Published in the Waukegan Gazette, Waukegan, Illinois on Saturday, June 13, 1874
    An ingenious Minnesota youth is to be credited with a novelty in the way of duck hunting. He lives at a beautiful spot known as Rice lake, from the wild rice growing on its margin as thick as wheat in a field. Ducks love this rice, and when they have partaken of a sufficient quantity their flesh becomes of a nature to tempt the palate of an anchorite. But the Rice Lake Ducks, either from experience, or an instinct which may be said to be wisdom intensified, do not like human company, and when they see a hunter approaching, generally hasten out of gunshot range. Dick, the youth before alluded to, was particularly fond of ducks and looked with contempt upon the futile efforts of his sire to provide the table with this delicacy. He determined to have some ducks for dinner if it took all the morning to accomplish the task. Proceeding to the cornfield, he selected a large pumpkin, cut a hole in one end, removed its internal arrangements, carried it down to the shore, divested himself of his clothes, placed the pumpkin over his head, and waded in among the rice. In a short time the pioneer of a flock of ducks approached, and imagining the vegetable to be free from guile, encouraged the others to follow. They were partaking of their mututinal meal, when astonishment struck them at the sight of the pioneer suddenly diving-not that there is anything astonishing in a duck diving-but this one dived feet foremost, and neglected to come up. A committee of one was appointed to investigate, and approaching the pumpkin, suddenly made a backward dive and was gone. This was enough for the others. They fled in dismay, and thenceforth numbered as among their deadliest terrors the ingredient of New England pies.

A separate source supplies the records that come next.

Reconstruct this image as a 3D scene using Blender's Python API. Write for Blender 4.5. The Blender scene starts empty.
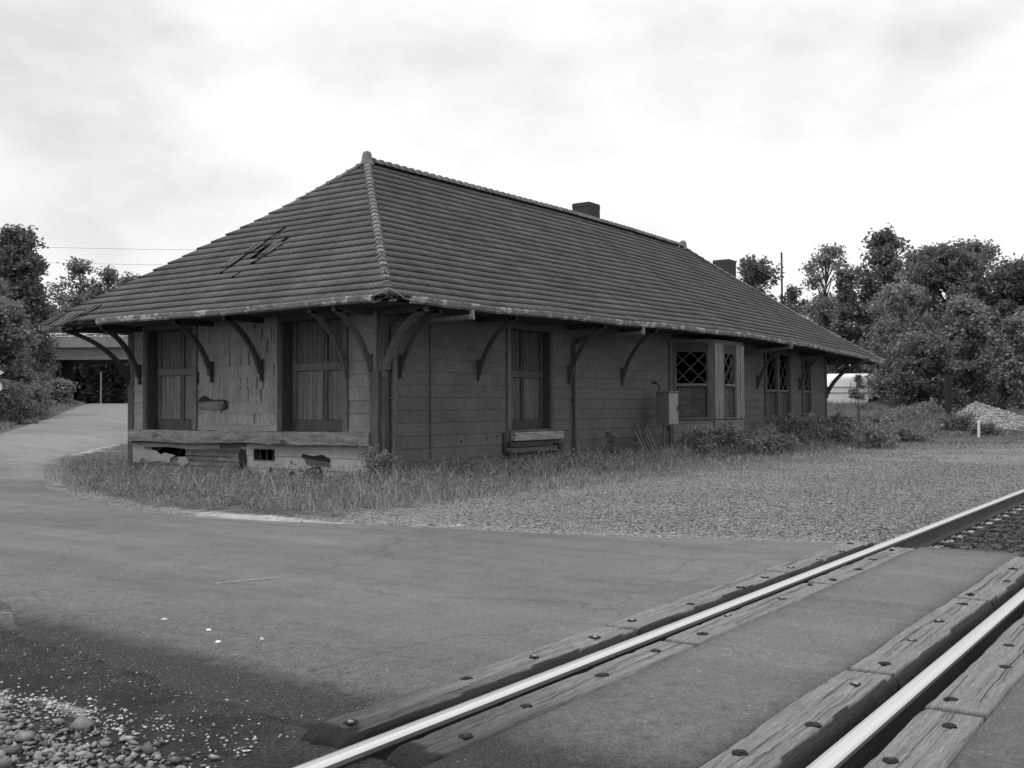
import bpy, math, random
import numpy as np
from mathutils import Vector, Matrix, noise as mnoise
rad = math.radians
random.seed(7); RNG = np.random.default_rng(11)
scene = bpy.context.scene
COL = scene.collection

# ------------------------------------------------------------------ camera basis
FPX, PITCH, YAW, ROLL, CAMZ = 1055.7, .0227, .60733, -.00518, 1.28
_F = Vector((math.cos(PITCH)*math.cos(YAW), math.cos(PITCH)*math.sin(YAW), math.sin(PITCH)))
_R = Vector((math.sin(YAW), -math.cos(YAW), 0)); _U = _R.cross(_F)
R2 = math.cos(ROLL)*_R + math.sin(ROLL)*_U
U2 = -math.sin(ROLL)*_R + math.cos(ROLL)*_U

def at(u, d):
    """ground plan point at forward distance d in the direction of picture column u"""
    p = _F*d + R2*((u-512)/FPX*d)
    return p.x, p.y

# ------------------------------------------------------------------ materials
def newmat(name):
    m = bpy.data.materials.new(name); m.use_nodes = True
    nt = m.node_tree; nt.nodes.clear()
    out = nt.nodes.new('ShaderNodeOutputMaterial'); b = nt.nodes.new('ShaderNodeBsdfPrincipled')
    nt.links.new(b.outputs[0], out.inputs[0])
    b.inputs['Specular IOR Level'].default_value = .25
    return m, nt, b, out

def g(v): return (v, v, v, 1)

def ramp(nt, src, pts):
    r = nt.nodes.new('ShaderNodeValToRGB'); e = r.color_ramp.elements
    while len(e) < len(pts): e.new(.5)
    for k, (p, c) in enumerate(pts): e[k].position = p; e[k].color = g(c)
    nt.links.new(src, r.inputs[0]); return r.outputs[0]

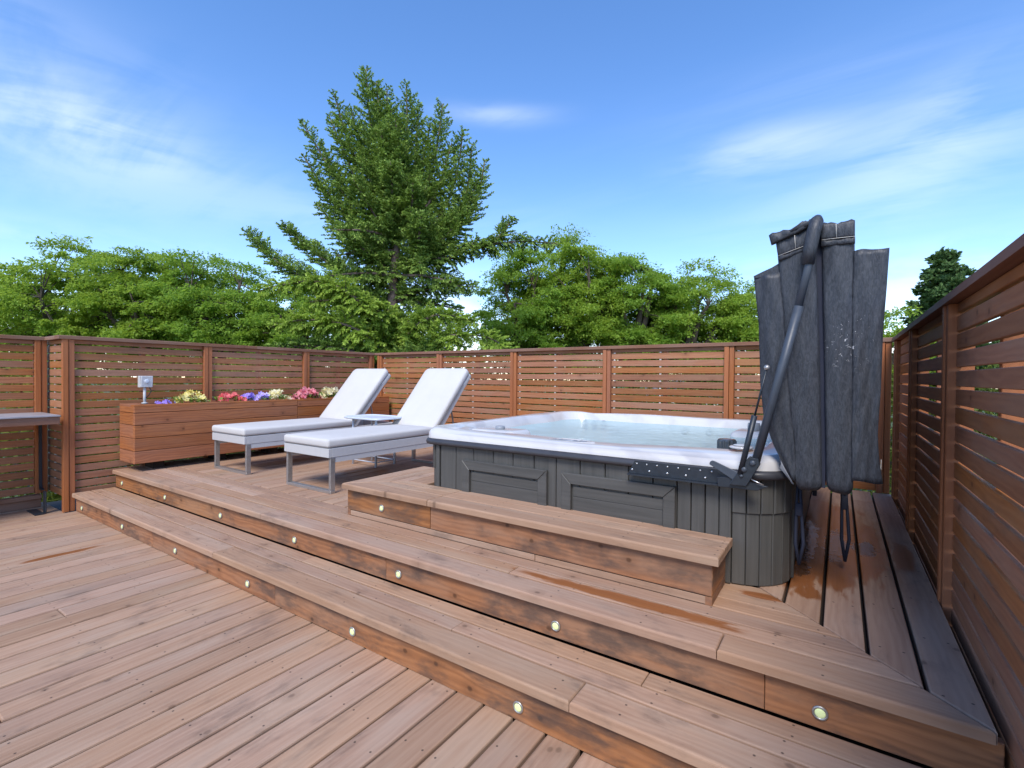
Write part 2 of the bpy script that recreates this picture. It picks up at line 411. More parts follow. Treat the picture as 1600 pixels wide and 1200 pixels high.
M_whiteframe = plain('white_powder_coat', (0.48, 0.475, 0.475), 0.45, var=0.03)
M_cushion = plain('white_cushion_fabric', (0.53, 0.515, 0.50), 0.88, var=0.03, scale=5, bump=0.25, bumpscale=700, spec=0.2)
M_piping = plain('grey_piping', (0.25, 0.26, 0.28), 0.8)
M_tablewhite = plain('pale_table_metal', (0.55, 0.60, 0.68), 0.4, var=0.03)
M_greyplastic = plain('grey_plastic', (0.25, 0.27, 0.30), 0.4, var=0.08)
M_lightgrey = plain('outlet_plastic', (0.52, 0.53, 0.54), 0.45, var=0.05)
M_soil = plain('planter_soil', (0.045, 0.028, 0.018), 0.95, var=0.5, scale=40, bump=0.8, bumpscale=60)
M_gap = plain('pale_matte', (0.62, 0.6, 0.56), 0.6)
M_shelf = plain('grey_counter_top', (0.30, 0.29, 0.31), 0.45, var=0.15, scale=9)
M_bark = plain('bark', (0.085, 0.065, 0.05), 0.95, var=0.5, scale=8, bump=0.9, bumpscale=25, obj=False)
M_sprucebark = plain('spruce_bark', (0.15, 0.11, 0.095), 0.95, var=0.5, scale=7, bump=0.9, bumpscale=25, obj=False)
M_grass = plain('lawn', (0.055, 0.095, 0.022), 0.95, var=0.4, scale=1.5, obj=False)
M_stucco = plain('pale_siding', (0.62, 0.61, 0.58), 0.8, var=0.06)
M_roof = plain('grey_shingle', (0.14, 0.13, 0.13), 0.9, var=0.25, scale=4)
M_slab = plain('roof_membrane', (0.06, 0.06, 0.06), 0.9)
M_glassdark = plain('window_pane', (0.05, 0.06, 0.07), 0.1)

def cabinet_mat():
    b = NB('grey_cabinet_plank')
    co = b.n('ShaderNodeTexCoord').outputs['Object']; r = b.n('ShaderNodeObjectInfo').outputs['Random']
    off = b.n('ShaderNodeCombineXYZ'); b.l(b.math('MULTIPLY', r, 31.0), off.inputs[0]); b.l(b.math('MULTIPLY', r, 13.0), off.inputs[2])
    P = b.vmath('ADD', co, off.outputs[0])
    g = b.noise(b.vmath('MULTIPLY', P, (2.0, 70, 70)), 1.0, 4, 0.6)
    g2 = b.noise(b.vmath('MULTIPLY', P, (1.0, 8, 8)), 1.0, 3, 0.5)
    c = b.mix(b.rng(g, 0.3, 0.7), (0.052, 0.051, 0.048), (0.080, 0.078, 0.073))
    c = b.mix(b.math('MULTIPLY', b.rng(g2, 0.45, 0.7), 0.30), c, (0.125, 0.121, 0.115))
    b.l(c, b.p.inputs['Base Color']); b.p.inputs['Roughness'].default_value = 0.5
    b.bump(g, 0.35, 0.001)
    return b.m
M_cab = cabinet_mat()
def vinyl_mat(name, a, c2):
    b = NB(name)
    pos = b.n('ShaderNodeTexCoord').outputs['Object']
    f = b.noise(b.vmath('MULTIPLY', pos, (160, 160, 45)), 1.0, 3, 0.7, 0.8)
    g = b.noise(b.vmath('MULTIPLY', pos, (2.5, 2.5, 1.2)), 1.0, 4, 0.6, 0.5)
    c = b.mix(b.rng(f, 0.40, 0.62), a, c2)
    c = b.mix(b.math('MULTIPLY', b.rng(g, 0.50, 0.80, smooth=True), 0.22), c, tuple(x * 1.7 for x in c2))
    # pale scuffs where the skin has chipped
    sp = b.n('ShaderNodeSeparateXYZ'); b.l(pos, sp.inputs[0])
    dx = b.math('MULTIPLY', b.math('SUBTRACT', sp.outputs[0], 0.035), 9.0); dz = b.math('MULTIPLY', b.math('SUBTRACT', sp.outputs[2], 1.50), 6.5)
    d = b.math('SQRT', b.math('ADD', b.math('MULTIPLY', dx, dx), b.math('MULTIPLY', dz, dz)))
    chip = b.math('MULTIPLY', b.rng(d, 1.0, 0.3), b.math('GREATER_THAN', b.noise(b.vmath('MULTIPLY', pos, (1, 1, 1.3)), 48.0, 3, 0.6, 1.0), 0.66))
    c = b.mix(b.math('MULTIPLY', chip, 0.8), c, (0.6, 0.6, 0.62))
    b.l(c, b.p.inputs['Base Color']); b.p.inputs['Roughness'].default_value = 0.5
    b.p.inputs['Specular IOR Level'].default_value = 0.45
    b.bump(b.math('ADD', f, b.math('MULTIPLY', g, 3.0)), 0.5, 0.003)
    return b.m
M_vinyl = vinyl_mat('slate_vinyl', (0.022, 0.026, 0.034), (0.048, 0.053, 0.066))
M_strap = plain('navy_strap', (0.012, 0.016, 0.035), 0.8)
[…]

Published in the Waukegan Daily Sun, Waukegan, Illinois on Thursday, November 18, 1909
Charles Ballard Local Barber Said to Have Had Tussie With Bird Emperor.
Admits He Was Beaten.
Shot American Eagle He Says, and Then Tried to Capture Wounded King of Air But Met with Such resistance that Bird Got Away and Even Ballard Cannot Tell Exactly How he Did it.
    Charles Ballard, while out hunting on the flats near Dead river yesterday afternoon, claims to have shot and wounded a large American eagle and engaged in a combat with the wounded king of birds in which he was worsted, the result being that the eagle got away. Ballard, who conducts a barber shop on Market street, states that he noticed the large bird perched upon a dead limb of a pine tree. He fired one shot from his shot gun, wounding the bird in the breast.
    After falling to the ground the bird attacked him viciously. He declares that he did not desire to kill the bird outright, preferring to capture it alive. He describes it as measuring seven feet from tip to tip, possessing talons several inches long.
    How the eagle made its escape is a point he is not sure about, but says that in the excitement of the combat it got away. He did not offer much resistance, because when he had been struck once on the shoulder by the powerful wings of the bird, and saw the menacing talons, he was glad to escape without injury.
     George Brisock was near at the time when he shot the eagle but was not close enough to render any assistance in making the capture. Brisock confirms the story, which many of the friends of both are inclined to doubt. Hunters, however, state that they have seen a large eagle on the flats and Ballard and Brisock declare that they are ready to take an oath to the facts which they state.